Il punto critico è perciò quello per cui lo sguardo con cui il figlio guardava al padre era sbagliato, falsificava la realtà, non era conforme all’identità del padre. Più precisamente ancora: lo sguardo con cui il figlio si sentiva guardato dal padre non corrispondeva alla realtà, allo sguardo con cui il padre lo guardava.
E questo è il punto interessante per gli ascoltatori, dunque anche per noi: Qual è lo sguardo con cui guardiamo a Dio? È conforme alla realtà (di Dio)? Alla sua identità? E soprattutto, come è lo sguardo con cui ci sentiamo guardati da lui?

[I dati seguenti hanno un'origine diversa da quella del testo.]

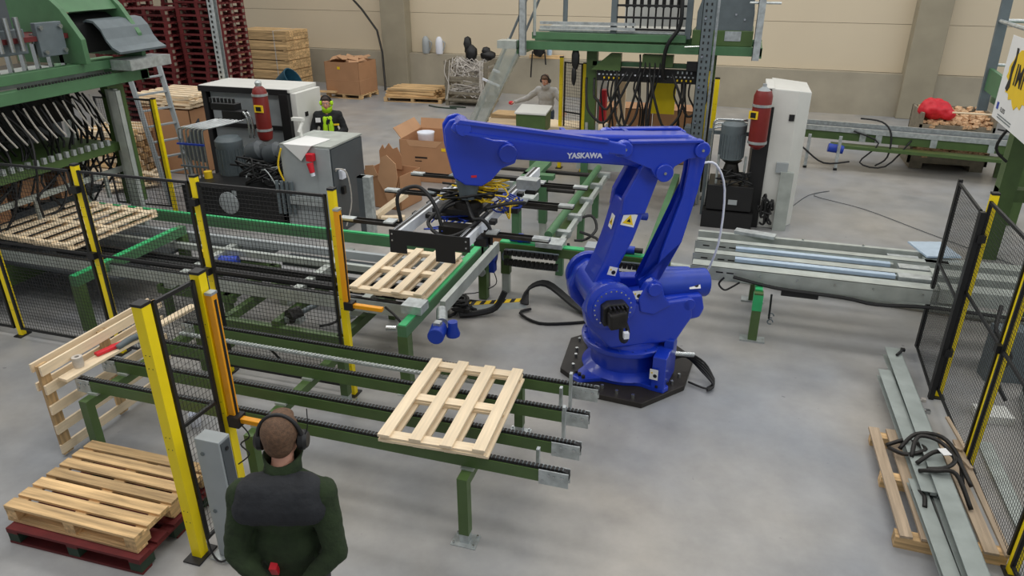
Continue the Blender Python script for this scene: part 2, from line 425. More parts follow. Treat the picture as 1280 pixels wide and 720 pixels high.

È in sintonia con questa parabola? Con questa scena in cui emerge, per esempio, che – ben al di là del luogo comune per cui Dio ci perdona se ci pentiamo – in realtà egli ci perdona a prescindere? Cioè continua a custodire la nostra identità di figli e a guardarci così, anche quando noi roviniamo o sfuochiamo questo nostro volto (Non a caso il salmista lo chiama «salvezza del mio volto e mio Dio» (Sal 42,6d) e un grande teologo come P.A. Sequeri ricorda che «L’uomo può confondere Dio con il serpente, e cedere alla suggestione che lo inclina ad apprezzare l’invito all’incredulità come un atto di amicizia. Ma, anche quando ciò accade, Dio non confonde l’uomo con il serpente»!)? È in sintonia con il resto del vangelo? Con lo sguardo con cui è necessario che Gesù guardi ai poveri, agli affamati, agli afflitti, ai perseguitati… agli incompiuti della storia, per chiamarli beati (Lc 6,20-23)? O allo sguardo che deve avere per proclamare e vivere come unica strada per la felicità l’amore ai nemici (Lc 6,27-38)? O la disposizione che deve avere perché a lui si avvicinassero «tutti i pubblicani e i peccatori per ascoltarlo»?
Perché questo è il Dio che Gesù rivela nel suo vangelo, esattamente come così è la vera identità del padre che emerge dalla parabola, al di là dell’idea dell’uno e dell’altro figlio…
…A proposito dell’altro figlio… il maggiore, quello che entra sulla scena solo nel finale… Anche la sua idea di padre non si scosta molto da quella del fratello: anche lui ha in mente un padre giusto, che dà il giusto, il dovuto, incapace del contrario, cioè del gratuito, delle cose gratis, dell’amore a perdere. Ma proprio qui sta l’inganno… Nel tentativo, suo e nostro (e dei farisei che occasionano la parabola, tanti simili a questo secondo figlio…), di bilanciare la vita sul dovuto: su ciò che mi è chiesto e ciò che è giusto io riceva… sul reciproco scambio, sul do ut des, sul tanto mi tanto, come se il dovuto potesse appagare il desiderio di Vita dell’uomo...
Il p(P)adre è altro rispetto a questo calcolatore e bilanciatore, sembra dire la parabola. Dio è altro, sembra dire il vangelo. La felicità è altrove, sembra dire Gesù: solo la verità dello sguardo con cui Dio guarda all’uomo senza dimenticarsi mai che è suo figlio, e solo l’acquisizione da parte dell’uomo di questo sguardo che vede l’altro senza mai dimenticarsi che è suo fratello, è Vita!

1 commento:

Denise Cecilia ha detto...

Ciò che mi colpisce in questo (nostro) p(P)adre è la pazienza.
Una pazienza che è 'conservativa' dei propri doni e del proprio amore; ma priva sia di aspettative per un ritorno certo del figlio - ritorno naturalmente morale prima che fisico - sia della limitatezza che ci caratterizza, la nostra misura di sentimento tanto 'piccola' da tracimare assai presto e trasformare la semplice sfiducia in dis-sperazione.

Più ancora della gratuità del dono, è la pazienza del donatore che mi fa fermare a scrivere.